* Work instructions
Find every line below that contains the word "parts" and copy it out.

* Dataset extract
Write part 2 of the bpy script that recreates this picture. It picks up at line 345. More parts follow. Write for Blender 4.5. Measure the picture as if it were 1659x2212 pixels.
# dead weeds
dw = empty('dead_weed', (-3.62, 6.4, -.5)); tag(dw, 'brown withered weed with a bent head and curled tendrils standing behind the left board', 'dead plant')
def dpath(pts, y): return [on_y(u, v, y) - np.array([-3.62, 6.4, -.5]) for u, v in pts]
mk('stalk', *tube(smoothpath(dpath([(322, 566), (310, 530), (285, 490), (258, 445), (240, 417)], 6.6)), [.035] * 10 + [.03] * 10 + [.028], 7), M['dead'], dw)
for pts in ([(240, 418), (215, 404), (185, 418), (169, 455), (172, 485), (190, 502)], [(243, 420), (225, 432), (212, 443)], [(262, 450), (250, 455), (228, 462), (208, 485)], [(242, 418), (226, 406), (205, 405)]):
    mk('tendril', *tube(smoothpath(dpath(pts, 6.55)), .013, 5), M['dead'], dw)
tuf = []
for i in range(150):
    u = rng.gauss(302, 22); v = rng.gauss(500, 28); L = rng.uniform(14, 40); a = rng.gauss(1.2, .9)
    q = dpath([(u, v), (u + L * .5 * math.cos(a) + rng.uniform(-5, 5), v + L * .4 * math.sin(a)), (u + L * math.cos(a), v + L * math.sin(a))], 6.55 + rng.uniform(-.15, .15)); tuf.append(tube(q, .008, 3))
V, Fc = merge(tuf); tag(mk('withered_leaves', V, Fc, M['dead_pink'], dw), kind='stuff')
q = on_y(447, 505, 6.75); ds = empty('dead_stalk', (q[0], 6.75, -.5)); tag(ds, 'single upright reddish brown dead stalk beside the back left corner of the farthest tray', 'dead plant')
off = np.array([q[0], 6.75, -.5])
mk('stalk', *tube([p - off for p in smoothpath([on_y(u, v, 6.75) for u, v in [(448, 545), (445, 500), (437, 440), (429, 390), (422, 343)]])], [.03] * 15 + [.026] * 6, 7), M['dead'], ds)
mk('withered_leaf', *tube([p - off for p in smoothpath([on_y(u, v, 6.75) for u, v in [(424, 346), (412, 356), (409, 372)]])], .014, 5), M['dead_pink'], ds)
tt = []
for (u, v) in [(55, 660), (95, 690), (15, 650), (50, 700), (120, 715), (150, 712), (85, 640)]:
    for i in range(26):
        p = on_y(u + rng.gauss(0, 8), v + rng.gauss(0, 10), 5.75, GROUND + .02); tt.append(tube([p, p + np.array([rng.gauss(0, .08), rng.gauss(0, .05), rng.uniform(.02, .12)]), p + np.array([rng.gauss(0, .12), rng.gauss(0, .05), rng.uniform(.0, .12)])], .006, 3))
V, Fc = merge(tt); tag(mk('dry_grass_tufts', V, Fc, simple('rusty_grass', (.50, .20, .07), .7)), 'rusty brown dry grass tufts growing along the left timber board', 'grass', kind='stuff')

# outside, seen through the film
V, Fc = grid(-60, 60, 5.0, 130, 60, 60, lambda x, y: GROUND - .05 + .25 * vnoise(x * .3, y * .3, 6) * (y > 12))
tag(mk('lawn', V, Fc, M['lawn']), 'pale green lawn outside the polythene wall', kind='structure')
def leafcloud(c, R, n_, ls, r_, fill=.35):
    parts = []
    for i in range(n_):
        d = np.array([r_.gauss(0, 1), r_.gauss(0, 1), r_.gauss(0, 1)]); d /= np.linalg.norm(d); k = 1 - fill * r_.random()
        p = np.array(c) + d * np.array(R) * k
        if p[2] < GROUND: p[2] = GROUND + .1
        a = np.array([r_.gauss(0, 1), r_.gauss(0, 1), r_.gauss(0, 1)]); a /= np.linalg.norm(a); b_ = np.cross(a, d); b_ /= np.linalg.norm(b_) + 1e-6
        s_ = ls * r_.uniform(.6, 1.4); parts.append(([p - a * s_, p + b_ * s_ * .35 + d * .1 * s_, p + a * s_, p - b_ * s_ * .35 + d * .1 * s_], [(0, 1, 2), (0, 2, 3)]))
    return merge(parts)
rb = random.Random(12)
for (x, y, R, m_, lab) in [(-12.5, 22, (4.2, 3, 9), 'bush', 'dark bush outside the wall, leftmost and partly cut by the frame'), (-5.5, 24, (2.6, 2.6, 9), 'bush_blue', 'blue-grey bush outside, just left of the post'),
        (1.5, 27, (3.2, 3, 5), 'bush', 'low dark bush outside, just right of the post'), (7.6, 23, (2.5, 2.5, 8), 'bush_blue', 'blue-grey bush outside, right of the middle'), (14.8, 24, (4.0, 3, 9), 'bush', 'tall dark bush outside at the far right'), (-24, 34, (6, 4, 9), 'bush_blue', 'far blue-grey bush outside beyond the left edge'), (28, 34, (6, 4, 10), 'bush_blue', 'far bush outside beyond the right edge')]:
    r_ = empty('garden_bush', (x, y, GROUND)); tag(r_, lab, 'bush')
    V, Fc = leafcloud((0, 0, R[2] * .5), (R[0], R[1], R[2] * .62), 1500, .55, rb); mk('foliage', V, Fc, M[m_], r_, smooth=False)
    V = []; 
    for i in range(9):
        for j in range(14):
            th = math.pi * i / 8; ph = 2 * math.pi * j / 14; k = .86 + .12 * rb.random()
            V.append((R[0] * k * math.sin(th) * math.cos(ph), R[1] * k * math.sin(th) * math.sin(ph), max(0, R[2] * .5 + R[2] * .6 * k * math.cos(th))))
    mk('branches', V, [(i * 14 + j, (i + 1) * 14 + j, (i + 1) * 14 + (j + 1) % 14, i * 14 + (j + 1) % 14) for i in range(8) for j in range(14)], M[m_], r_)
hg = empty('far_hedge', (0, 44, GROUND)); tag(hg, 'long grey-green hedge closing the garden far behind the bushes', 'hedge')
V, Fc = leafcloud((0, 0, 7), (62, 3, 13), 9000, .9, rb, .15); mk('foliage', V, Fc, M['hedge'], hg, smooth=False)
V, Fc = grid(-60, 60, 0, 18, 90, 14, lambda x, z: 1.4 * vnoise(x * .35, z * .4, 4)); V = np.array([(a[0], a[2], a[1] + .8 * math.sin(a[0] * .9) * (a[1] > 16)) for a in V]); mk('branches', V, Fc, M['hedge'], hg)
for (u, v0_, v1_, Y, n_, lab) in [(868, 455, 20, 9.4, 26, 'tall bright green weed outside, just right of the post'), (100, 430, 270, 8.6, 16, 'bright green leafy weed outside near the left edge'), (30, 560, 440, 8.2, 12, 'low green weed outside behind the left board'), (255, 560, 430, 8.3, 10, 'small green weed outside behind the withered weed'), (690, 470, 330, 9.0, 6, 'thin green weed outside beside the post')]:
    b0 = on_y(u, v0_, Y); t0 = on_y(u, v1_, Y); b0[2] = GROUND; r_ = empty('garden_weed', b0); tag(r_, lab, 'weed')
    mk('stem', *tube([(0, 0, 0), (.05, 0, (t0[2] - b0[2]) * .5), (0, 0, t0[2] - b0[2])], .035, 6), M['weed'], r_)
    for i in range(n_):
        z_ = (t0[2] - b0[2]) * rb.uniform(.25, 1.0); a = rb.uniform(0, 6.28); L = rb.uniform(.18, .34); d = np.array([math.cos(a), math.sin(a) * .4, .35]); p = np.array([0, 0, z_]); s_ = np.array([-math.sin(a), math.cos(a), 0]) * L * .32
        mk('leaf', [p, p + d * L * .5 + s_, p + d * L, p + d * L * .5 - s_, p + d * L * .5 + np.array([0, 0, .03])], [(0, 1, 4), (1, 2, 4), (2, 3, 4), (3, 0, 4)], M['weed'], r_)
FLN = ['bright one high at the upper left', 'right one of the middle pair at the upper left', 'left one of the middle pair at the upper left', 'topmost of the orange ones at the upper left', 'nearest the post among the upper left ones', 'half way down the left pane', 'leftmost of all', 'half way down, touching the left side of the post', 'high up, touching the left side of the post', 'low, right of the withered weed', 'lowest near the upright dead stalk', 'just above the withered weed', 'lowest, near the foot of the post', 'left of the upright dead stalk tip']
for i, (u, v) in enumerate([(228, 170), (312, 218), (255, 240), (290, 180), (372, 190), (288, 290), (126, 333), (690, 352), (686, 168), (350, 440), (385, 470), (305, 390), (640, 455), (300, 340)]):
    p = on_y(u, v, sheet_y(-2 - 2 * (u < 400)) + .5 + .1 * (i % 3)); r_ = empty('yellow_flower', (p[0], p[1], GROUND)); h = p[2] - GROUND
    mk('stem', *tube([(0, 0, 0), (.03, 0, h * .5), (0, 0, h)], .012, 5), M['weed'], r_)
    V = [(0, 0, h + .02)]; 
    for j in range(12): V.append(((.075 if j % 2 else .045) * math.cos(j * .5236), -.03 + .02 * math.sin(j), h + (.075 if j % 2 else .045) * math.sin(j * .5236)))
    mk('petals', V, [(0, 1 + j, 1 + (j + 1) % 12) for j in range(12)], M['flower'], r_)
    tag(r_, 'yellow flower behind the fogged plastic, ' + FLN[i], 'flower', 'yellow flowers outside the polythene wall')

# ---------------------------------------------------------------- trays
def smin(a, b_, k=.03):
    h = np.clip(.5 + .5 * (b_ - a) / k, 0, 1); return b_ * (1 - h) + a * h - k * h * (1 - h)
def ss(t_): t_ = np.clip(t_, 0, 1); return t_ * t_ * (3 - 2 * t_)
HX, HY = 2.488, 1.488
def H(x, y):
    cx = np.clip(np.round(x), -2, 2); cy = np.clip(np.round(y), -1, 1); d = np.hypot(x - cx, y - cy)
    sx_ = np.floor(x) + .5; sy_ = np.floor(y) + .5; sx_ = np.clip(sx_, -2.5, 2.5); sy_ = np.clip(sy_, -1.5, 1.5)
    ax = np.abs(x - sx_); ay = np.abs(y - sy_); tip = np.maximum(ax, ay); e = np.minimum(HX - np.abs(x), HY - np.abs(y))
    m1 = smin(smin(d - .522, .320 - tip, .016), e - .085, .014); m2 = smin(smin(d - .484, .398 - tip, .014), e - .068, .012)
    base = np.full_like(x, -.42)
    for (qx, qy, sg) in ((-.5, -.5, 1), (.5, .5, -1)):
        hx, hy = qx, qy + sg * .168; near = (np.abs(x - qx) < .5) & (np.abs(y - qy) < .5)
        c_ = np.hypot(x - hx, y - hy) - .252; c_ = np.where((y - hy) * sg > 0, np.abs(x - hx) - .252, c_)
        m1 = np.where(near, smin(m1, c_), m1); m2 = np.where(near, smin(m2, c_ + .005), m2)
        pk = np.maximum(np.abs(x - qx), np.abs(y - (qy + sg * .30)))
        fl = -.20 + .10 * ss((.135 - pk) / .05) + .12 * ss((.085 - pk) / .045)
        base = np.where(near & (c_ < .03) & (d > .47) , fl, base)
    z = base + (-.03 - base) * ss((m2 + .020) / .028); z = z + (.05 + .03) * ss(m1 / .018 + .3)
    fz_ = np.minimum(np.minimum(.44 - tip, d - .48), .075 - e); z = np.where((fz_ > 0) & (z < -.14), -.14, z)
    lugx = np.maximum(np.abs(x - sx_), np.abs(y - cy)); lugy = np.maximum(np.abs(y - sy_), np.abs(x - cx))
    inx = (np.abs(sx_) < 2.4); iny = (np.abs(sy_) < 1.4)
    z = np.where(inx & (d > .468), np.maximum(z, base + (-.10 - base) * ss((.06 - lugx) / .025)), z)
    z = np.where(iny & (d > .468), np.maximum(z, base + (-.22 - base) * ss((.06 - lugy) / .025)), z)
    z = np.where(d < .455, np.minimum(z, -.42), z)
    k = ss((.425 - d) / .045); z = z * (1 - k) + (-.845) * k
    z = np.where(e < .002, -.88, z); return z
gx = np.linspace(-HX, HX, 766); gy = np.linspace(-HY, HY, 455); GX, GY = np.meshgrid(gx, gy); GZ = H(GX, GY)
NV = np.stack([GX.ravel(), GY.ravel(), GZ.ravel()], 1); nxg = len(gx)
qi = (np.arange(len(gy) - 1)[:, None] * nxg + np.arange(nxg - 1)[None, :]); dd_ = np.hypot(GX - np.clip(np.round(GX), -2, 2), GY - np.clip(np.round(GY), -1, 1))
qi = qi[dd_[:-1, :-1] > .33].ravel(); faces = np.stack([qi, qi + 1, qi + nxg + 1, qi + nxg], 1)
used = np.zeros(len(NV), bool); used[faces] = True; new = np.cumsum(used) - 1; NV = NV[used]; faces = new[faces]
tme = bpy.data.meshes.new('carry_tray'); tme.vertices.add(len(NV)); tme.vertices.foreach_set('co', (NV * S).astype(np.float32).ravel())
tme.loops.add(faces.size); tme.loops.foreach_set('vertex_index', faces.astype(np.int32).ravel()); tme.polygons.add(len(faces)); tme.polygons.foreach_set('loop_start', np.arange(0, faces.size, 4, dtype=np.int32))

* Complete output
Write part 2 of the bpy script that recreates this picture. It picks up at line 345. More parts follow. Write for Blender 4.5. Measure the picture as if it were 1659x2212 pixels.
    parts = []
        s_ = ls * r_.uniform(.6, 1.4); parts.append(([p - a * s_, p + b_ * s_ * .35 + d * .1 * s_, p + a * s_, p - b_ * s_ * .35 + d * .1 * s_], [(0, 1, 2), (0, 2, 3)]))
    return merge(parts)